Perspectives on Leadership, Sustainability, and Change: An Interview with Nicola Brüning

In your work at the intersection of business and politics, what do you see as the most urgent barrier to embedding sustainability into long-term corporate strategy?

One of the most urgent barriers to embedding sustainability into long-term corporate strategy is the inertia of large, tradition-rich industries such as the German automotive sector While there is a clear understanding of importance of sustainability, these companies ofte operate within deeply entrenched business models, supply chain structures and a strong focus on cost optimization. Decision making ca be slowed by complex governance layers and the constant balancing act between shareholder expectations and environmental commitments. On the political side, regulatory frameworks – for example the EU’s evolving climate and circular economy legislation – are often ambitious but can also be fragmented or inconsistent in their implementation timelines. This creates uncertainty for long-term investment planning. The challenge is not a lack of vision, but the difficulty aligning short-term financial imperatives, internal transformation processes and shifting policy requirements into coherent, forward looking strategy – and doing so quickly enough to remain competitive in a global very fast moving market.

How can organizations move from performative diversity initiatives to real structural change in leadership and staff representation?

My advice: Stop treating diversity as a branding exercise and start treating it as a business-critical transformation. That means changing who makes decisions, not just who’s in the marketing photos. Tie leadership incentives directly to measurable diversity outcomes. Remove structural barriers in recruitment and promotion and accept that real change will be uncomfortable – especially for those who have long benefited from the status quo.

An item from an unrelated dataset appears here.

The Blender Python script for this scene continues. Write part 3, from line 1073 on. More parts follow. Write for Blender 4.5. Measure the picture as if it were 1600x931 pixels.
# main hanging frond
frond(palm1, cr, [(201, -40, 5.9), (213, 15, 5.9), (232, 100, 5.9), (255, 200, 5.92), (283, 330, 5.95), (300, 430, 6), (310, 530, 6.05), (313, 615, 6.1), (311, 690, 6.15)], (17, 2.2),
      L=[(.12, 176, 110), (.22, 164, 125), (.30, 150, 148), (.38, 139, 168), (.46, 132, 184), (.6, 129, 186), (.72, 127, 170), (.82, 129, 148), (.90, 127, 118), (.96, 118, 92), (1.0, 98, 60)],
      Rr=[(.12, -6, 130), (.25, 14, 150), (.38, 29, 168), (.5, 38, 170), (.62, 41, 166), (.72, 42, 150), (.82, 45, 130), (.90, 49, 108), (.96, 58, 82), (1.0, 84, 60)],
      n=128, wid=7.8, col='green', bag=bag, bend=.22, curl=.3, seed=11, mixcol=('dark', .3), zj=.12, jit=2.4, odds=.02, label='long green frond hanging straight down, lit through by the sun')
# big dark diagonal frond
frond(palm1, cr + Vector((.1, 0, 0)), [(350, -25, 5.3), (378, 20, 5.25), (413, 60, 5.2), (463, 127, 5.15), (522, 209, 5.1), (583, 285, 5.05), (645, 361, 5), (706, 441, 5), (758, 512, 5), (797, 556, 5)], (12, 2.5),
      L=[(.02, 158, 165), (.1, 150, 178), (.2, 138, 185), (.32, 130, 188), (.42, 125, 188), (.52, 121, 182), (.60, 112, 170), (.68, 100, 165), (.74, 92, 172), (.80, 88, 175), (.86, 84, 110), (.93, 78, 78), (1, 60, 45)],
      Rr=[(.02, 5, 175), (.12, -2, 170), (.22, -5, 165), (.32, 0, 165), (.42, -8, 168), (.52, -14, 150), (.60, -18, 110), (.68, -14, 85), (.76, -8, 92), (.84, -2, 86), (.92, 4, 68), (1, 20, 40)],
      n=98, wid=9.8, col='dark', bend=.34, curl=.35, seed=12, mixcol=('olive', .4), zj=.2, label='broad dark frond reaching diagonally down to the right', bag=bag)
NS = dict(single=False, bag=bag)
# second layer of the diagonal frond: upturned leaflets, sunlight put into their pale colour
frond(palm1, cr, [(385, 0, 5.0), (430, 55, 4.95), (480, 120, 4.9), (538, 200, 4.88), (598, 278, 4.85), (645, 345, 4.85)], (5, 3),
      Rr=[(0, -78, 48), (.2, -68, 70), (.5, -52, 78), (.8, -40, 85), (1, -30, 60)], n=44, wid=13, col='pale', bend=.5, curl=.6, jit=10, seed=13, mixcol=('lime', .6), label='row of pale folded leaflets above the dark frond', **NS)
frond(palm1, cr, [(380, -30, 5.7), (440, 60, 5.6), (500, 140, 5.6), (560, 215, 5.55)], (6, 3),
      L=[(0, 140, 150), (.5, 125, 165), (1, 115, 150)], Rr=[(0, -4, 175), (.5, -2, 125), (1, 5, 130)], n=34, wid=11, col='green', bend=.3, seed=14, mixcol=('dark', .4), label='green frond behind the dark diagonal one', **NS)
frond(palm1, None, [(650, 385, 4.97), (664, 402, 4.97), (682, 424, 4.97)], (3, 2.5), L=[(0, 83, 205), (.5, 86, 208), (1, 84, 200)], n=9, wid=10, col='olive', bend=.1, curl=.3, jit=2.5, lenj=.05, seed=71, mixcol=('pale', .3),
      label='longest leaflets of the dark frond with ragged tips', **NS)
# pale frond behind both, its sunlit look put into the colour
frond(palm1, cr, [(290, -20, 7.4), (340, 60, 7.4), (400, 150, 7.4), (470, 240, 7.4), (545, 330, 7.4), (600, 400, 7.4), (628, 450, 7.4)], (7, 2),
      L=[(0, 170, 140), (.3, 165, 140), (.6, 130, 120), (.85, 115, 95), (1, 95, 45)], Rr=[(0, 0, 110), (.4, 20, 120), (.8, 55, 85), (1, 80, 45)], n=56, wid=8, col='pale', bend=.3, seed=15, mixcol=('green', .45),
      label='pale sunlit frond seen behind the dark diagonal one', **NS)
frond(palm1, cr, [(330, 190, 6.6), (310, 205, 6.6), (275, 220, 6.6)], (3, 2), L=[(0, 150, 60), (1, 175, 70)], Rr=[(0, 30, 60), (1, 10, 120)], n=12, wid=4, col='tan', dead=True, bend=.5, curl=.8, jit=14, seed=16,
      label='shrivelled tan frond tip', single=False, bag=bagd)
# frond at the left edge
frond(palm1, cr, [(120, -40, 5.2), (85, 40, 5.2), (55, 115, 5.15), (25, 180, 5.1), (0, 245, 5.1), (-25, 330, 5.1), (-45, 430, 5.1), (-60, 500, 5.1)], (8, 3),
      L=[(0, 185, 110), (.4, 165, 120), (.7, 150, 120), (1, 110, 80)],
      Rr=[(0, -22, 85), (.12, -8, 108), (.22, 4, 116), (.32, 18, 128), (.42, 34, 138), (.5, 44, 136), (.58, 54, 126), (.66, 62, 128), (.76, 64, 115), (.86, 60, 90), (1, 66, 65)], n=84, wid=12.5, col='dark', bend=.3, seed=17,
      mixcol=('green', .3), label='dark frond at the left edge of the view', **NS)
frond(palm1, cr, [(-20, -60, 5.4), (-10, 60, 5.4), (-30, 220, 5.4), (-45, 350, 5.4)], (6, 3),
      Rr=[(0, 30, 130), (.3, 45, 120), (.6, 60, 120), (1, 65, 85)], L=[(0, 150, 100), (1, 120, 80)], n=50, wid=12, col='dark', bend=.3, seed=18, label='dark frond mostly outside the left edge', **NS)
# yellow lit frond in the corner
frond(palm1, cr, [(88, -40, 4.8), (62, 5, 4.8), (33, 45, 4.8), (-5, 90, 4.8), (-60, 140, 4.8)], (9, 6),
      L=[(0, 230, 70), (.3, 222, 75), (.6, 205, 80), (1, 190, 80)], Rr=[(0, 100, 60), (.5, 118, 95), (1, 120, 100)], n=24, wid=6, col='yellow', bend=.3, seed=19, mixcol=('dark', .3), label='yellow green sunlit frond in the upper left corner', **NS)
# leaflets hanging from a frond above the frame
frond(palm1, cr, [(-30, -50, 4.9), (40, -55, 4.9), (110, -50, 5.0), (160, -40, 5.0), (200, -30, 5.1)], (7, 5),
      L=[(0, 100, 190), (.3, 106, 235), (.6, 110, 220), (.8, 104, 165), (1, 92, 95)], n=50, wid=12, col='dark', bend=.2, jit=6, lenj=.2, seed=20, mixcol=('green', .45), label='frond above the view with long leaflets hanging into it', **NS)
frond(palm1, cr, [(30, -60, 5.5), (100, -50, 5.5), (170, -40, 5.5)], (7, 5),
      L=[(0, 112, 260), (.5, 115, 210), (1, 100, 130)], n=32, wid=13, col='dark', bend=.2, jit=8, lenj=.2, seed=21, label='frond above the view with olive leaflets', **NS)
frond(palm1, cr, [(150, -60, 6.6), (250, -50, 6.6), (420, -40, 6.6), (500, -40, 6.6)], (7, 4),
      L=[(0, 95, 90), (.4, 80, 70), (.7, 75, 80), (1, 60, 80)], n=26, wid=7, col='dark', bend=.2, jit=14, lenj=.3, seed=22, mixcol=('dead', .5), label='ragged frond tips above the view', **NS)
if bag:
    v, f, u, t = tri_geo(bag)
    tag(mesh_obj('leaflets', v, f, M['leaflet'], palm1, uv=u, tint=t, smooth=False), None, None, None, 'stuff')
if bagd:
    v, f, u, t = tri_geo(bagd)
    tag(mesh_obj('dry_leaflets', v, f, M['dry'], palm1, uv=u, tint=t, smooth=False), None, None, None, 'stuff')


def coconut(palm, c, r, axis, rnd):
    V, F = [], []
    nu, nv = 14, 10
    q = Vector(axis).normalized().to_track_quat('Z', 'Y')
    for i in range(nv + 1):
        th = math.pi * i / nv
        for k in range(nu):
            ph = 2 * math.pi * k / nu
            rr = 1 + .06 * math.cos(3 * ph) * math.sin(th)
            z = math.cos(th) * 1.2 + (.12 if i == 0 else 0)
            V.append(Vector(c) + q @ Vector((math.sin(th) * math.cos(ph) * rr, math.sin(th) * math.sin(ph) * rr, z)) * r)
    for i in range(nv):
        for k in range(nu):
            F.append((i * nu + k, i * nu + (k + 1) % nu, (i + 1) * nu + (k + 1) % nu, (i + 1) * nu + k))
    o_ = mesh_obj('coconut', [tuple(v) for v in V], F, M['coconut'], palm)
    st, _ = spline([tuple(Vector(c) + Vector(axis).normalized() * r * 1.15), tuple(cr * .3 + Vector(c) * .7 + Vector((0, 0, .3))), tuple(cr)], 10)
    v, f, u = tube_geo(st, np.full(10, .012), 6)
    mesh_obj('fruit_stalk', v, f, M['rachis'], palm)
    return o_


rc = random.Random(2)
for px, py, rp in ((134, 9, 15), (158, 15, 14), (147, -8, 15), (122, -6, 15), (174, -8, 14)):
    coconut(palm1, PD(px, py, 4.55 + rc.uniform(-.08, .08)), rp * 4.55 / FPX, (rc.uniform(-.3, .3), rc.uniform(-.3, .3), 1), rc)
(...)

If diversity is embedded in power structures and not just in HR programs, it will be performative.

What’s one unexpected habit or mindset from your career that you now consider essential — even if it seemed small at first?

I used to think the fastest way to make things change was to charge ahead with big ideas and energy. Early in my career especially in large, traditional organizations I often found myself outpacing the system – and in environments with endless layers of multiple teams – that just mens you end up running alone Over time I learned that the real skill is to slow down, map the processes and identify where those are, who decide. In big corporations it is rarely about convinging everyone at once; it’s about building the right coalitions, one step by time. It feels less dramatic than a big launch, but it’s far more effective – because your ideas don’t just make noise, they survive the system an actually take root.